This article in today's Huffington Post reports the rollout of a new workaround that
lets people see the plans and prices that will be available to them on healthcare.gov WITHOUT
having to create an account.
It doesn't show deductibles or include premium subsidies you might qualify for.
http://www.huffingtonpost.com/...
I just went on healthcare.gov, and was allowed to go to this information with no wait or passwords or account creation. All you have to do is answer a few generic questions, like is insurance for you only, or for a family, what state and country you live in, and it pulls up the plans. You can narrow your search to only silver, gold, etc. or to only plans from a specific company.
I had no problem navigating the site and it worked, with no hangups or delays.
I have been frustrated since day one with getting on the site, and having it accept my password.
I have my own insurance at present, but have been eager to see what would be available to me, and be able to compare it to what I presently have.

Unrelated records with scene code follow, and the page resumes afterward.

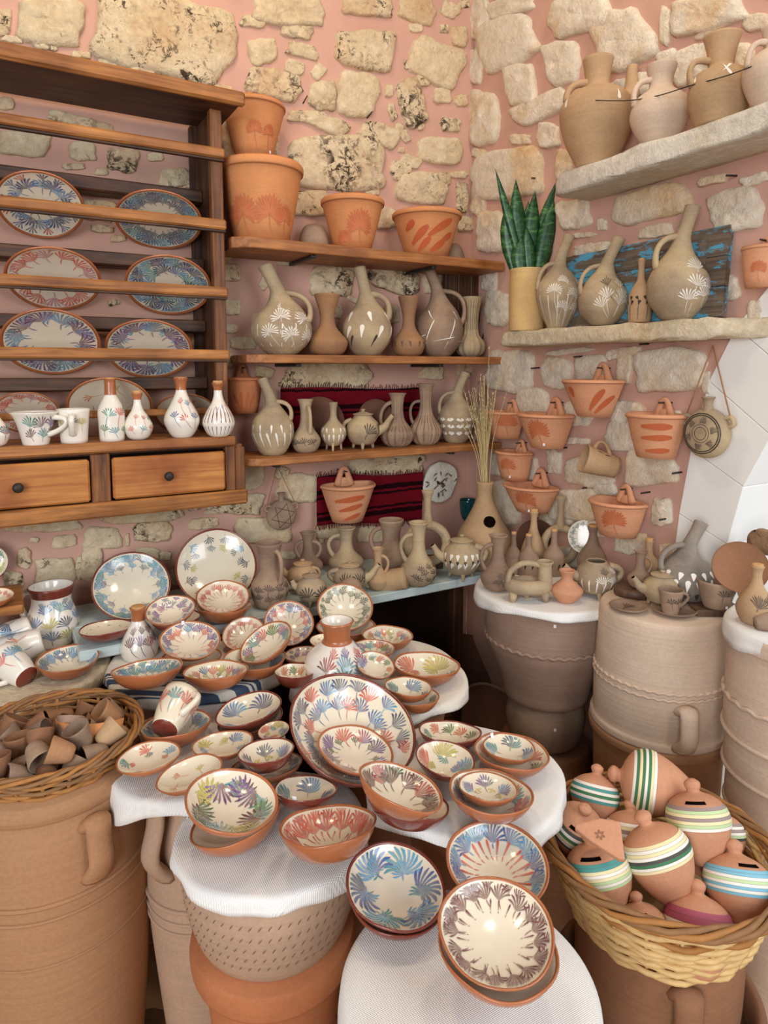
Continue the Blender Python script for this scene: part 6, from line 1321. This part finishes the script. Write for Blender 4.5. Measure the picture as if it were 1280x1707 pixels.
money_box('money box with pale blue bands at the right of the basket', 1232, 1480, 106, 96, .12, ZB-.03, 'b w b w l w b b', True, sa=30)
money_box('plain looking money box low at the front of the basket', 1058, 1536, 80, 100, .3, ZB-.06, 'o m o', True)
money_box('money box with wine red bands low at the front right', 1154, 1546, 108, 92, .16, ZB-.065, 'p w p p', False)
money_box('half hidden money box between the centre and right ones', 1150, 1462, 66, 60, .2, ZB-.055, 'b w y', False)
BX = []
for a_, k_ in MB:
    p = hit(a_[1], a_[2], 2, a_[6]); BX.append([p, a_[3]/2*scl(p)*.97])
def keep_box(p, r):
    q = p-Vector((bc[0], bc[1], p.z)); l = q.length; f = min(1, max(0, (p.z-bc[2]+.125)/.115)); lim = .13+.042*f-r*.92
    if p.z > bc[2]+.02: lim += .02
    if l > lim: p = p-q*((l-lim)/l)
    return Vector((p.x, p.y, max(p.z, bc[2]-.115+r)))
relax(BX, keep_box, 120)
for (a_, k_), (p, r) in zip(MB, BX): build_box(p, *a_, **k_)
c = hit(1000, 1392, 2, ZB+.06); v = ray(1000, 1392).normalized()
ts = thing('stamped_sherd', 'flat triangular clay sherd stamped with a flower on the money boxes', 'potsherd', c, frame((-v*.75+Vector((0, 0, .65))).normalized(), 0)); X = ts.matrix_world.to_3x3().inverted()
s_ = scl(c); pts = []
for x, y in ((958, 1372), (1000, 1362), (1034, 1368), (1041, 1432), (1030, 1430), (985, 1402), (957, 1380)):
    q = X @ (RT*((x-1000)*s_)-UP*((y-1392)*s_)); d_ = X @ v; q = q-d_*(q.z/d_.z); pts.append((q.x, q.y))
n = len(pts); V = [(x, y, 0) for x, y in pts]+[(x, y, -.012) for x, y in pts]; o = fixn(mk('sherd', V, [tuple(range(n)), tuple(range(2*n-1, n-1, -1))]+[(i, i+n, (i+1) % n+n, (i+1) % n) for i in range(n)], M['bank'], ts, smooth=False)); md = o.modifiers.new('edge', 'BEVEL'); md.width = .003; md.segments = 2
p = Paint(lambda a, b_: (a, b_, .0008), lin('#c99a76'), 3)
for i in range(6): p.stroke([(.006*s_*1000*math.cos(i*1.047)*q, .006*s_*1000*math.sin(i*1.047)*q) for q in (.4, .6, .8, 1, 1.4)], .0022, lin('#9a6f52'), lin('#8d6247'), .6)
p.make('stamped_flower', M['slip'], ts)

# ================================================================ trays in the dark under the bench
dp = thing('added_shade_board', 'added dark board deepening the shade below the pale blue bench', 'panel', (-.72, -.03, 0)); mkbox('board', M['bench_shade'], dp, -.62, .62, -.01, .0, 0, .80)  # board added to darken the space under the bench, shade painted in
st = thing('low_stool', 'low dark wooden stool under the trays beneath the bench', 'stool', (-.47, -.17, 0)); mkbox('seat', M['darkwood'], st, -.2, .2, -.12, .10, .34, .37)
for x in (-.16, .16):
    for y in (-.09, .07): mkbox('leg', M['darkwoodz'], st, x-.02, x+.02, y-.02, y+.02, 0, .34)
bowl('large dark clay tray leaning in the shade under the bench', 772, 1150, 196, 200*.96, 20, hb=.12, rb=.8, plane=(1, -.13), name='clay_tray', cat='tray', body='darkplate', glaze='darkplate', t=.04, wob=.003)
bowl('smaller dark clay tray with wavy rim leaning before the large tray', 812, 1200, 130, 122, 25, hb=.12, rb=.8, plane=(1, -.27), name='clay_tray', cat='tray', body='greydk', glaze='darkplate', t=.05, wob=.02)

# things of one kind share a group
KIND = {}
for o in COL.objects:
    if o.parent is None and o.get('label') and not o.get('group') and o.get('kind') is None: KIND.setdefault(o.name.split('.')[0], []).append(o)
for nm, os_ in KIND.items():
    if len(os_) > 2:
        for o in os_: o['group'] = nm.replace('_', ' ')+('es' if nm.endswith('x') else 's')+' in the pottery shop'
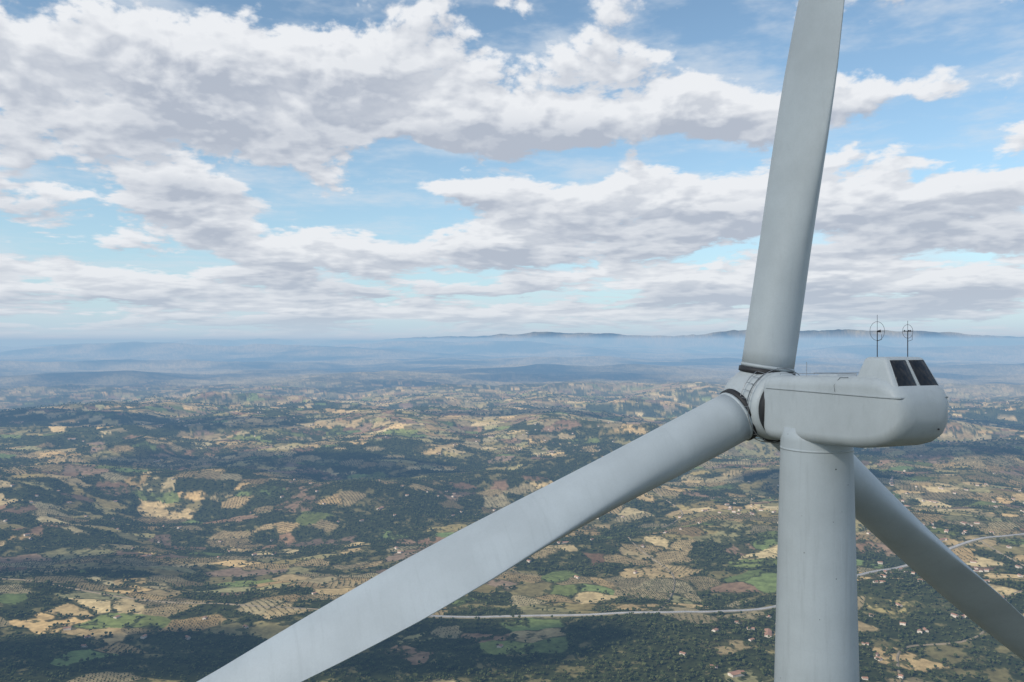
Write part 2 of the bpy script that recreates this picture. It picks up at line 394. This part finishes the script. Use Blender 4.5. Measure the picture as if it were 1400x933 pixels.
#        x     hw   zb    zt
NB=[(-1.72,1.12,-3.72,-1.60),(-1.66,1.22,-3.88,-1.50),(-1.5,1.29,-3.97,-1.44),(-1.2,1.30,-3.99,-1.42),(3.3,1.30,-3.80,-1.24),(4.1,1.30,-3.68,-1.24),(4.6,1.27,-3.52,-1.34),(4.95,1.20,-3.30,-1.52),(5.15,1.10,-3.05,-1.72),(5.27,.93,-2.80,-1.95),(5.32,.72,-2.62,-2.12)]
xs=sorted(set([n[0] for n in NB]+list(np.linspace(-1.2,4.6,24))+[4.75,4.85,5.05,5.22]))
rings=[rect_ring(x,*itp(x,NB),.42,.40) for x in xs]
nac=mesh_obj('nacelle_body',*loft(rings),[m_nac])
def lip(zc,h,out,name,mat):
    path=[]
    def hwx(x): return itp(x,NB)[0]
    X=[-1.6,-1.4,-1.2]+list(np.linspace(-1,4.4,14))+[4.6,4.8,4.95,5.05,5.13,5.18]
    for x in X: path.append((x,-hwx(x)))
    for x in X[::-1]: path.append((x,hwx(x)))
    n=len(path); vs=[];fs=[]
    for i,(x,y) in enumerate(path):
        a=Vector(path[(i-1)%n]);b_=Vector(path[(i+1)%n]); tg=(b_-a).normalized(); nr=Vector((tg.y,-tg.x))
        if nr.dot(Vector((x-1.8,y*2)))<0: nr=-nr
        for o,z in ((-.03,h),(out,h*.7),(out,-h),(-.03,-h)): vs.append((x+nr.x*o,y+nr.y*o,zz(zc+z)))
    for i in range(n):
        a=4*i;b_=4*((i+1)%n)
        for k in range(3): fs.append((a+k,b_+k,b_+k+1,a+k+1))
    return mesh_obj(name,vs,fs,[mat],sm=False)
lip(-1.90,.022,.022,'canopy_lip',m_nac); lip(-1.935,.010,.012,'canopy_gap',m_seam)

def prism(name,b4,t4,mat,bev=.1,seg=4):
    bm=bmesh.new(); vb=[bm.verts.new(p) for p in b4]; vt=[bm.verts.new(p) for p in t4]
    bm.faces.new(vb[::-1]); bm.faces.new(vt)
    for i in range(4): bm.faces.new((vb[i],vb[(i+1)%4],vt[(i+1)%4],vt[i]))
    bmesh.ops.recalc_face_normals(bm,faces=bm.faces)
    if bev: bmesh.ops.bevel(bm,geom=list(bm.edges),offset=bev,segments=seg,affect='EDGES',profile=.5)
    me=bpy.data.meshes.new(name); bm.to_mesh(me); bm.free(); smooth(me)
    return new_obj(name,me,wt,[mat] if mat else [])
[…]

I was very pleasantly surprised with the prices, even without subsidies, as compared to the ones I had seen on the Kaiser site. They were less than half the amount on Kaiser, even before subsidies. The lack of deductible and OOP info was the major fault I found with what was presented. I imagine finding this information will require going to the site of the plan you are interested in. Then creating an account on healthcare.gov if you decide you want to purchase. Hopefully, account creation problems will be solved more easily, now that everyone doesn't have to create an account just to see the prices.
This new access to information should solve many problems, and at least get people started, and diminish some of the current frustration. It will let them know what to expect, and the probability that their costs will be less than what is posted, since most will qualify for a subsidy. It should relieve a lot of the pressure on the site at the account creation bottleneck. Check it out. I hope you are as pleasantly surprised as I was. They probably could have saved themselves a lot of bad press by doing this on day one, but at least they have done it now.